_REQUIRED TASK_
In the data, extract each line that holds the string "script".

_SOURCE DATA_
· · · · · · ·
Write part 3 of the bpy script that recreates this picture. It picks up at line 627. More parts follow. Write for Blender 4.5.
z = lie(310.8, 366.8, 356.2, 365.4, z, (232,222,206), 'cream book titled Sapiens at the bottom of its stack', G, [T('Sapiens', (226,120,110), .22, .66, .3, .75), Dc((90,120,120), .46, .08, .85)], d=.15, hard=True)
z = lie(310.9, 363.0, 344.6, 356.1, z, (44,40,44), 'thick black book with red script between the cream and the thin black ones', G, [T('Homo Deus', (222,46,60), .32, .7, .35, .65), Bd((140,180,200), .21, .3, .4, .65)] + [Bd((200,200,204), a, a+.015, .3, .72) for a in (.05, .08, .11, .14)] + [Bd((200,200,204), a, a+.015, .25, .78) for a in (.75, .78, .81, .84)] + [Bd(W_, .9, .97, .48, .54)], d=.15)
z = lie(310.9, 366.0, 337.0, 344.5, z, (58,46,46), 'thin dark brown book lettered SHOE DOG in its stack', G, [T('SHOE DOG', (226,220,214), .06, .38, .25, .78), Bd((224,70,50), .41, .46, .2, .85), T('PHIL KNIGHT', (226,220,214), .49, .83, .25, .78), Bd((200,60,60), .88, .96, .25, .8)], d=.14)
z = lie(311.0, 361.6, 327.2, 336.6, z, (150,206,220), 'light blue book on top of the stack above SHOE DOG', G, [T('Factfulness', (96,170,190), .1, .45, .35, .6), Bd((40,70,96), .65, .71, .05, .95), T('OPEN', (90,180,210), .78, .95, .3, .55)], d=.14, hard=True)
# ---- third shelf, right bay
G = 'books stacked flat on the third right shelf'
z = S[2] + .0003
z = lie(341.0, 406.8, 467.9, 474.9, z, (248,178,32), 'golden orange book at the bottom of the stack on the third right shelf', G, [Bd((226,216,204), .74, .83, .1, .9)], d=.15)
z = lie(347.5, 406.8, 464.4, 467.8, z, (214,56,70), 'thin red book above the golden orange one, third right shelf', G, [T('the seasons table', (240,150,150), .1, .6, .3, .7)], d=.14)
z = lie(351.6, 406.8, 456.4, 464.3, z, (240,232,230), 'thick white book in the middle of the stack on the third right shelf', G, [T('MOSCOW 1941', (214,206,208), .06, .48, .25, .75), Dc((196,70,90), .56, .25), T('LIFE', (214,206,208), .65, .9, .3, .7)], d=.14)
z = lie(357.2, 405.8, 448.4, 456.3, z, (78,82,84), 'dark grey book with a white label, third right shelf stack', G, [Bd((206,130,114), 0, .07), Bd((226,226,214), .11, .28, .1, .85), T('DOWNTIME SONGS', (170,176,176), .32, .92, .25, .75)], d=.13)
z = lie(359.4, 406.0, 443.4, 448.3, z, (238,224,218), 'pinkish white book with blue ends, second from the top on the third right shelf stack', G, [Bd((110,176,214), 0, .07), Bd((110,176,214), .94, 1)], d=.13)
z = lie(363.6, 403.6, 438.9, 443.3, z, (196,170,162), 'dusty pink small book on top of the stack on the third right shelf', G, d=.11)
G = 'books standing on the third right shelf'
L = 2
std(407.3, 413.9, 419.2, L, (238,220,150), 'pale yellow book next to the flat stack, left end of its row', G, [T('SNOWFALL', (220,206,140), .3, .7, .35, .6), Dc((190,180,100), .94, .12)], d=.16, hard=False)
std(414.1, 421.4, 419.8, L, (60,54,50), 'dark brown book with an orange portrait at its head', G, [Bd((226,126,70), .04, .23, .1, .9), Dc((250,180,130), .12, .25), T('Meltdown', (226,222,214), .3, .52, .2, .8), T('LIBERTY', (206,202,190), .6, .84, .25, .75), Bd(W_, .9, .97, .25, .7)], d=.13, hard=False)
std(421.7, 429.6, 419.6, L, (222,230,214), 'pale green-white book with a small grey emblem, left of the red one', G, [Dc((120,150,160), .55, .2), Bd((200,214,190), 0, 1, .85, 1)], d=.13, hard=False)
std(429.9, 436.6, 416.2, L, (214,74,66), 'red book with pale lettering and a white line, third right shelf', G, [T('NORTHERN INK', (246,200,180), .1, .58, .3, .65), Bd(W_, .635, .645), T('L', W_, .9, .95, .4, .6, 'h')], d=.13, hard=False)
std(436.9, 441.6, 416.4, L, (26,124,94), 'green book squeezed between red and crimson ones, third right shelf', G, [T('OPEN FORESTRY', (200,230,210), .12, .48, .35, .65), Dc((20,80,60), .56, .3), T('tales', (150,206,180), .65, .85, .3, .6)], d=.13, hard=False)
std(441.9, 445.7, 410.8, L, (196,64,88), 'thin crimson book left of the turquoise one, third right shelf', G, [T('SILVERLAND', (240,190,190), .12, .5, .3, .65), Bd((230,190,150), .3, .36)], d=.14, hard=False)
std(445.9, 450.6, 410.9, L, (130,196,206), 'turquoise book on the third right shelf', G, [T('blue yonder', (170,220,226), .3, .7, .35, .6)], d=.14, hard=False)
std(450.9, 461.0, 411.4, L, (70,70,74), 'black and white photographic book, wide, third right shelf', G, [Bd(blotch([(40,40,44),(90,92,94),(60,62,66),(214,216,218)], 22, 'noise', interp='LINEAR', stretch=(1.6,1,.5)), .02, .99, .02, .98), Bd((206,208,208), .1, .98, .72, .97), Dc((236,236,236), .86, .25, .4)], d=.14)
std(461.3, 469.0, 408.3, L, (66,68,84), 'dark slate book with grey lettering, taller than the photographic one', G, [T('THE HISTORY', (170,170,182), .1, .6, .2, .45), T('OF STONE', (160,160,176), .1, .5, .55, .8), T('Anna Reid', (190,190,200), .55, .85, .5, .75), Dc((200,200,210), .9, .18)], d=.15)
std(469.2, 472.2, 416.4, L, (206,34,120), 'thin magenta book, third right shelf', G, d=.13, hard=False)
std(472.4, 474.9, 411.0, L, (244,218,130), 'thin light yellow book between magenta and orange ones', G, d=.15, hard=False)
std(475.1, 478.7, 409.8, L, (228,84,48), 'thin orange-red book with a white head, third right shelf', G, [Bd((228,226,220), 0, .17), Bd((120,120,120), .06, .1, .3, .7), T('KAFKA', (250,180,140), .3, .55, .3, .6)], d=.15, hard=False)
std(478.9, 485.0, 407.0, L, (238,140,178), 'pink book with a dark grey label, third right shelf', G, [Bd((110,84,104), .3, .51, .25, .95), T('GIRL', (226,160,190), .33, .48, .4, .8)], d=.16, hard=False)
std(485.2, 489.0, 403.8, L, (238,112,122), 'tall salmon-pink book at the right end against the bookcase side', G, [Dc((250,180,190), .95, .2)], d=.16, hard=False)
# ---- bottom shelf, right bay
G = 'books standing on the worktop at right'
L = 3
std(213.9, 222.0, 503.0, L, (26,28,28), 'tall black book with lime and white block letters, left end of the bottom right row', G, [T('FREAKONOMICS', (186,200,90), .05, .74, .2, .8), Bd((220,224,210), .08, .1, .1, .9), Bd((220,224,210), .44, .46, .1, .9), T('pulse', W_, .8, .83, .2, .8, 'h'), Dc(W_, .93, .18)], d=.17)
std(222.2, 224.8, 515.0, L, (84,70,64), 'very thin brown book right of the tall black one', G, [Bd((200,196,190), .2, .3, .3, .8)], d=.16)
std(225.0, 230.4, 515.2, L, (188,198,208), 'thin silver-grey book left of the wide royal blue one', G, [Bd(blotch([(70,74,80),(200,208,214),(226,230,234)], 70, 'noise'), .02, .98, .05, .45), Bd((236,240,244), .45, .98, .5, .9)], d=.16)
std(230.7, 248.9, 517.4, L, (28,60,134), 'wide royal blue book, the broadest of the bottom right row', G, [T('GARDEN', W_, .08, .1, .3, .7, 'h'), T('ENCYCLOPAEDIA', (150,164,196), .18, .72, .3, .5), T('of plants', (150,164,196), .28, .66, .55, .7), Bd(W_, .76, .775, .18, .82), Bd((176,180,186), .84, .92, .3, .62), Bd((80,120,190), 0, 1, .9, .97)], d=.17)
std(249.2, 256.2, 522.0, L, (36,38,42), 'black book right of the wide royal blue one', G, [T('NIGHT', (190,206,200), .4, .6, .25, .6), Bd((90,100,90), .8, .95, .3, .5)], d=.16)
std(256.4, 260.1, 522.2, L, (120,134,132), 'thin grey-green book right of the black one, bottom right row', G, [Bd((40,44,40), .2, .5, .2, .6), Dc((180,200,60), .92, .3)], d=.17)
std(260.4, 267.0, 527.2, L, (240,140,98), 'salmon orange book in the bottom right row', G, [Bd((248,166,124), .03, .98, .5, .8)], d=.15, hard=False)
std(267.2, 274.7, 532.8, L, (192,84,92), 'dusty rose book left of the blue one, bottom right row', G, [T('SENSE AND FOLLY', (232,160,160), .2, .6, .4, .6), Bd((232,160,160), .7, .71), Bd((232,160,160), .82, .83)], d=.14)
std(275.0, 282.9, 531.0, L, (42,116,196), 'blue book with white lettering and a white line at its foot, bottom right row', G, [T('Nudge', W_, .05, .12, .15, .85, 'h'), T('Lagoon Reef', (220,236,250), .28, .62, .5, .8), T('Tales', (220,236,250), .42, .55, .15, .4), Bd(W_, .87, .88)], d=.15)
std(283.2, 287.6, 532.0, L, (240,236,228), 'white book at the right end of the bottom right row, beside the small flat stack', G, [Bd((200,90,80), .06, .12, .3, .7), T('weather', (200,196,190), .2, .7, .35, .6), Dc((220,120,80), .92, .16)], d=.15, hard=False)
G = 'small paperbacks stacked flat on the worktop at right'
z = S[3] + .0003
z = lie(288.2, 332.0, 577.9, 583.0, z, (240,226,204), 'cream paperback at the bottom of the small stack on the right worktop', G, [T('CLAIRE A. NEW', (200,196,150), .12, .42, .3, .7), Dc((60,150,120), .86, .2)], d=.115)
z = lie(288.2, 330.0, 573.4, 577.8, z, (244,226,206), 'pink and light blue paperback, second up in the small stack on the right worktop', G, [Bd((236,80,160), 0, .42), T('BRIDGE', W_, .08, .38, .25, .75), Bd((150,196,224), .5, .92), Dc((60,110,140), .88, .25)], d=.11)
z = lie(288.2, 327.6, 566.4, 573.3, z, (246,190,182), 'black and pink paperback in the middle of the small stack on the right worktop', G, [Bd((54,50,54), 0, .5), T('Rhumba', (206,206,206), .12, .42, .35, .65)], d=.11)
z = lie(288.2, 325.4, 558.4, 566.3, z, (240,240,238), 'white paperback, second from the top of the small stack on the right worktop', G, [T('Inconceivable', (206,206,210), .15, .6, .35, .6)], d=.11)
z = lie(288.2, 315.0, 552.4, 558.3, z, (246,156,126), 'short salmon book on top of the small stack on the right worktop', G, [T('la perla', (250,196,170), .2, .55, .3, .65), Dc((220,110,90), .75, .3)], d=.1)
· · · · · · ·
_RESPONSE TO THE EXERCISE_
Write part 3 of the bpy script that recreates this picture. It picks up at line 627. More parts follow. Write for Blender 4.5.
z = lie(310.9, 363.0, 344.6, 356.1, z, (44,40,44), 'thick black book with red script between the cream and the thin black ones', G, [T('Homo Deus', (222,46,60), .32, .7, .35, .65), Bd((140,180,200), .21, .3, .4, .65)] + [Bd((200,200,204), a, a+.015, .3, .72) for a in (.05, .08, .11, .14)] + [Bd((200,200,204), a, a+.015, .25, .78) for a in (.75, .78, .81, .84)] + [Bd(W_, .9, .97, .48, .54)], d=.15)